TASK REQUIREMENTS:
Quote, with no changes, the lines that run from the top of the material to the line with "lo = bpy.data.objects.new('tube_lamp', ld);", both included.

STORED DATA:
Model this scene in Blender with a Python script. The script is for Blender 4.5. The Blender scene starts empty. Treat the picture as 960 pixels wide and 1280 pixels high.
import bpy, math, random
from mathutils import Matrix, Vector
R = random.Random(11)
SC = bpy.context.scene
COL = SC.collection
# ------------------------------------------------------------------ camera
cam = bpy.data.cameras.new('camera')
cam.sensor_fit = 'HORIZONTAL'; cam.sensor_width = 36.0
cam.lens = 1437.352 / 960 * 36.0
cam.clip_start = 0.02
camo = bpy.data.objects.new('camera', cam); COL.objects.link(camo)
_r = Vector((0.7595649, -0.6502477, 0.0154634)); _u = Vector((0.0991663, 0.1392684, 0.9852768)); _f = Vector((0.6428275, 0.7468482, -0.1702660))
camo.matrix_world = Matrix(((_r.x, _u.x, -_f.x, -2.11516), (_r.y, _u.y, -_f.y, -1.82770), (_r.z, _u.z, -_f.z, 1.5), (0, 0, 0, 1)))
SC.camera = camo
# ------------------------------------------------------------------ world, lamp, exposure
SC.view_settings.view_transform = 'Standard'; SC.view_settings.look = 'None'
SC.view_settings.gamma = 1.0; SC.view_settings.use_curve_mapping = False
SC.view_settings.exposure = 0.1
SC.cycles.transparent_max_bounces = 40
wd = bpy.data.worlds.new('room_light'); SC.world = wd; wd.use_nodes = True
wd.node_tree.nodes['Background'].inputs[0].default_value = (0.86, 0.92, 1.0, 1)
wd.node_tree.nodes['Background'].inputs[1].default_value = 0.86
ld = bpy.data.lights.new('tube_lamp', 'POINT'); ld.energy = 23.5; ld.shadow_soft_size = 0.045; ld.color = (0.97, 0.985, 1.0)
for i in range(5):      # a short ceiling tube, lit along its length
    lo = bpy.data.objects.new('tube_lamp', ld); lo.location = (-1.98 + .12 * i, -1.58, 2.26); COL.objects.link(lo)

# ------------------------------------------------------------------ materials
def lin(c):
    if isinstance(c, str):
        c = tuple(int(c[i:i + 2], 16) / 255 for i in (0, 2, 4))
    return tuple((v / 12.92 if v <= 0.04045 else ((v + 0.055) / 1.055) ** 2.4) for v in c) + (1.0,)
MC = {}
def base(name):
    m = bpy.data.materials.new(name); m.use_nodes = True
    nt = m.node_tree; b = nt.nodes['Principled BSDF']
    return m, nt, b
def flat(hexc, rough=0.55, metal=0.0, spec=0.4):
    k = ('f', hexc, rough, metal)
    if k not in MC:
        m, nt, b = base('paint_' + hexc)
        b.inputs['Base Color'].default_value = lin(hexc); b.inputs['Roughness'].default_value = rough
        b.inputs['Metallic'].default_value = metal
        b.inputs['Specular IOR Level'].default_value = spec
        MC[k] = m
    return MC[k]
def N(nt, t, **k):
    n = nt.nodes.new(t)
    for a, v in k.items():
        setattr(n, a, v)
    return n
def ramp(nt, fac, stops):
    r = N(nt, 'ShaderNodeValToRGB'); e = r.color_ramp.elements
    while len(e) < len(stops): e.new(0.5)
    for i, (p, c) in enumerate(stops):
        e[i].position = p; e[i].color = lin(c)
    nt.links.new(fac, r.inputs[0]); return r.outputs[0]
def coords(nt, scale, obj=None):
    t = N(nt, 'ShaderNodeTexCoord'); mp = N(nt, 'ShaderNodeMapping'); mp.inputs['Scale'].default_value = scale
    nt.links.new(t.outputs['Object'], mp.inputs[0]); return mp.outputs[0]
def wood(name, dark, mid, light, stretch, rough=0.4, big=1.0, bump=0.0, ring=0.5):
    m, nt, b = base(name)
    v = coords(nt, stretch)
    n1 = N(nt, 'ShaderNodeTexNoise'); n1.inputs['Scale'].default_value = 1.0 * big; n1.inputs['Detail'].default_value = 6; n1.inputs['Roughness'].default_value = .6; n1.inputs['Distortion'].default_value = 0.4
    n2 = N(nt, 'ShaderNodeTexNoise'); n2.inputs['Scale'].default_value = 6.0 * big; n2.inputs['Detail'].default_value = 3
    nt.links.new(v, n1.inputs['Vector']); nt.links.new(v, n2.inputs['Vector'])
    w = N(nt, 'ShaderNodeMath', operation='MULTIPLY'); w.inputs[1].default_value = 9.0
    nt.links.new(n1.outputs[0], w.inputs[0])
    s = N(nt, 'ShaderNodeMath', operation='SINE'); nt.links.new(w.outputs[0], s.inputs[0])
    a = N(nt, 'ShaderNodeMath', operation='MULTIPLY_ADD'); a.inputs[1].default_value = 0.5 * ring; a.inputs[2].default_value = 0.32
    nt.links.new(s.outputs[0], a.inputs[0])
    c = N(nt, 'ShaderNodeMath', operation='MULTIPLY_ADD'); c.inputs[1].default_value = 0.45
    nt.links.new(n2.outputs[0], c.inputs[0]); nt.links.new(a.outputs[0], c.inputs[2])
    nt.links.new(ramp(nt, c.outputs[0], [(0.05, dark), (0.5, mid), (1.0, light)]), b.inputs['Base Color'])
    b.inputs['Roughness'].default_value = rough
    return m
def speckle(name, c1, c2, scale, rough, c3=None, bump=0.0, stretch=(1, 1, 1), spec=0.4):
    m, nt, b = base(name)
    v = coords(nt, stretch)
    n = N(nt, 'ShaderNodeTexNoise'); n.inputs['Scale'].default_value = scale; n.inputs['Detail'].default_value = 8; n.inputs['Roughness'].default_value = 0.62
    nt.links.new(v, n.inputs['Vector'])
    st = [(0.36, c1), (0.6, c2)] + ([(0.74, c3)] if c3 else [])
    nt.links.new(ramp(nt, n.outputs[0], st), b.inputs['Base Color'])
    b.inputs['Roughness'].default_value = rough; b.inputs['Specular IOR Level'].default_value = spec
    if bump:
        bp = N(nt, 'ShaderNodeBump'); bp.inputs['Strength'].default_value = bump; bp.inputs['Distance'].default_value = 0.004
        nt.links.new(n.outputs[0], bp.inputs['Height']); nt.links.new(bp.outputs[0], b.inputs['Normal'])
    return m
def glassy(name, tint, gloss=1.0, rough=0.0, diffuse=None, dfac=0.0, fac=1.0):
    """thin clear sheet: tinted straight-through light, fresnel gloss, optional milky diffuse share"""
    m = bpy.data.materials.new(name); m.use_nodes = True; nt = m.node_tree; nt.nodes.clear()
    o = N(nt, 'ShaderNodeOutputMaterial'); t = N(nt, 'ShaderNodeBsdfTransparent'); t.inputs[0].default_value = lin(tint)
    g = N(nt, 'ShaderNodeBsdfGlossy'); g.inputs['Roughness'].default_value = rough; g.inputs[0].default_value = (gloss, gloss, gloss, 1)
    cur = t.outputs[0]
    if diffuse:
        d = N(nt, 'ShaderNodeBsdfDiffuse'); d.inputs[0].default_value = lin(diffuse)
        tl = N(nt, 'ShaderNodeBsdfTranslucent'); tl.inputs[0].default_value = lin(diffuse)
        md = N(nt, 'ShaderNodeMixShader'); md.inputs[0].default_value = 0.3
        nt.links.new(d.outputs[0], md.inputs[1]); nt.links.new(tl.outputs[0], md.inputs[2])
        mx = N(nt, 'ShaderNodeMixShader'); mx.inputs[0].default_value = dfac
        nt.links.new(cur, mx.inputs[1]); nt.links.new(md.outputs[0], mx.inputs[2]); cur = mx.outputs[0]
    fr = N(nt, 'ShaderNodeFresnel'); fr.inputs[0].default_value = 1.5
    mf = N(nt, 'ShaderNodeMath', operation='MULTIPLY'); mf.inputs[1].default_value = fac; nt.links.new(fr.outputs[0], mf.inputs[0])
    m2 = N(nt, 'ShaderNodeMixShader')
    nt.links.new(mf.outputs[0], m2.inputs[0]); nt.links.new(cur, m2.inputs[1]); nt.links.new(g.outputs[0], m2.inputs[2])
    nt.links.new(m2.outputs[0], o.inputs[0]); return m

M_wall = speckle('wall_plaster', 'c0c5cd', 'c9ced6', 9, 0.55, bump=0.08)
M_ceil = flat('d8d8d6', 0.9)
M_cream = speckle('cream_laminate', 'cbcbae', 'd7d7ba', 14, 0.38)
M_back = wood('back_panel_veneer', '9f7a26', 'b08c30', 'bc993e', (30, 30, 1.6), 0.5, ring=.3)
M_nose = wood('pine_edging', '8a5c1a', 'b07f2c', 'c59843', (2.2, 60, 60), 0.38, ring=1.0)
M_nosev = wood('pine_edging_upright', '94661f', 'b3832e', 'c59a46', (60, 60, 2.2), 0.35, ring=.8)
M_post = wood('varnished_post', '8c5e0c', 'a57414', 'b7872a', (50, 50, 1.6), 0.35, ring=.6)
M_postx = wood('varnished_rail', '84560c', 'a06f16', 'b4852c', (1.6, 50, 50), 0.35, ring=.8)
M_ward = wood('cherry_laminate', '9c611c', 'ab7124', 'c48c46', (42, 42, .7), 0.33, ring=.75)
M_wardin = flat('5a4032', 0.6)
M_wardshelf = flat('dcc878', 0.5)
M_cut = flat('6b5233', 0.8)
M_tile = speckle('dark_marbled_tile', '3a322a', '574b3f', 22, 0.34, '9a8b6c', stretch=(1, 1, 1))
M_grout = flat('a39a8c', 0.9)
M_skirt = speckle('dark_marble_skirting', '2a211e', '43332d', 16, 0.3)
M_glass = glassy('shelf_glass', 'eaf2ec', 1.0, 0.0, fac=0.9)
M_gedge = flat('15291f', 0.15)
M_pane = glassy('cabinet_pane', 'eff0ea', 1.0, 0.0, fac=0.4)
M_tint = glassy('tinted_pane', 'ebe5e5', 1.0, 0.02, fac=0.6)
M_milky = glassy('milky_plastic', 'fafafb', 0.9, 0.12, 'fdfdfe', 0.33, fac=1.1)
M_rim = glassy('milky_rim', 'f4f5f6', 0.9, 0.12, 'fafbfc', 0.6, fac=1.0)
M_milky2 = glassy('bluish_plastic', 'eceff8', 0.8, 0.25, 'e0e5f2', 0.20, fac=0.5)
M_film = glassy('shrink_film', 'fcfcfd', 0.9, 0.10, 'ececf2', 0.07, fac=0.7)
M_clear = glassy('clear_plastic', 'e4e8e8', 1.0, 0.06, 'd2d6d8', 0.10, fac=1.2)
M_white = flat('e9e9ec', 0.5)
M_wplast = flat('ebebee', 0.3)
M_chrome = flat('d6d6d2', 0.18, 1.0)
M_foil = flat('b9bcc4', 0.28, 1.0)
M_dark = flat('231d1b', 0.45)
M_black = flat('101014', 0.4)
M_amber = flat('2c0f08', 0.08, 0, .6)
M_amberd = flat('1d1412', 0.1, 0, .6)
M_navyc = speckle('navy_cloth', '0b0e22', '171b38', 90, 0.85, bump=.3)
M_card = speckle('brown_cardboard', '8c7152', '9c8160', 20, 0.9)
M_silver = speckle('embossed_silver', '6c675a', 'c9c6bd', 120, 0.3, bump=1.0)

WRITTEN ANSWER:
Model this scene in Blender with a Python script. The script is for Blender 4.5. The Blender scene starts empty. Treat the picture as 960 pixels wide and 1280 pixels high.
import bpy, math, random
from mathutils import Matrix, Vector
R = random.Random(11)
SC = bpy.context.scene
COL = SC.collection
# ------------------------------------------------------------------ camera
cam = bpy.data.cameras.new('camera')
cam.sensor_fit = 'HORIZONTAL'; cam.sensor_width = 36.0
cam.lens = 1437.352 / 960 * 36.0
cam.clip_start = 0.02
camo = bpy.data.objects.new('camera', cam); COL.objects.link(camo)
_r = Vector((0.7595649, -0.6502477, 0.0154634)); _u = Vector((0.0991663, 0.1392684, 0.9852768)); _f = Vector((0.6428275, 0.7468482, -0.1702660))
camo.matrix_world = Matrix(((_r.x, _u.x, -_f.x, -2.11516), (_r.y, _u.y, -_f.y, -1.82770), (_r.z, _u.z, -_f.z, 1.5), (0, 0, 0, 1)))
SC.camera = camo
# ------------------------------------------------------------------ world, lamp, exposure
SC.view_settings.view_transform = 'Standard'; SC.view_settings.look = 'None'
SC.view_settings.gamma = 1.0; SC.view_settings.use_curve_mapping = False
SC.view_settings.exposure = 0.1
SC.cycles.transparent_max_bounces = 40
wd = bpy.data.worlds.new('room_light'); SC.world = wd; wd.use_nodes = True
wd.node_tree.nodes['Background'].inputs[0].default_value = (0.86, 0.92, 1.0, 1)
wd.node_tree.nodes['Background'].inputs[1].default_value = 0.86
ld = bpy.data.lights.new('tube_lamp', 'POINT'); ld.energy = 23.5; ld.shadow_soft_size = 0.045; ld.color = (0.97, 0.985, 1.0)
for i in range(5):      # a short ceiling tube, lit along its length
    lo = bpy.data.objects.new('tube_lamp', ld); lo.location = (-1.98 + .12 * i, -1.58, 2.26); COL.objects.link(lo)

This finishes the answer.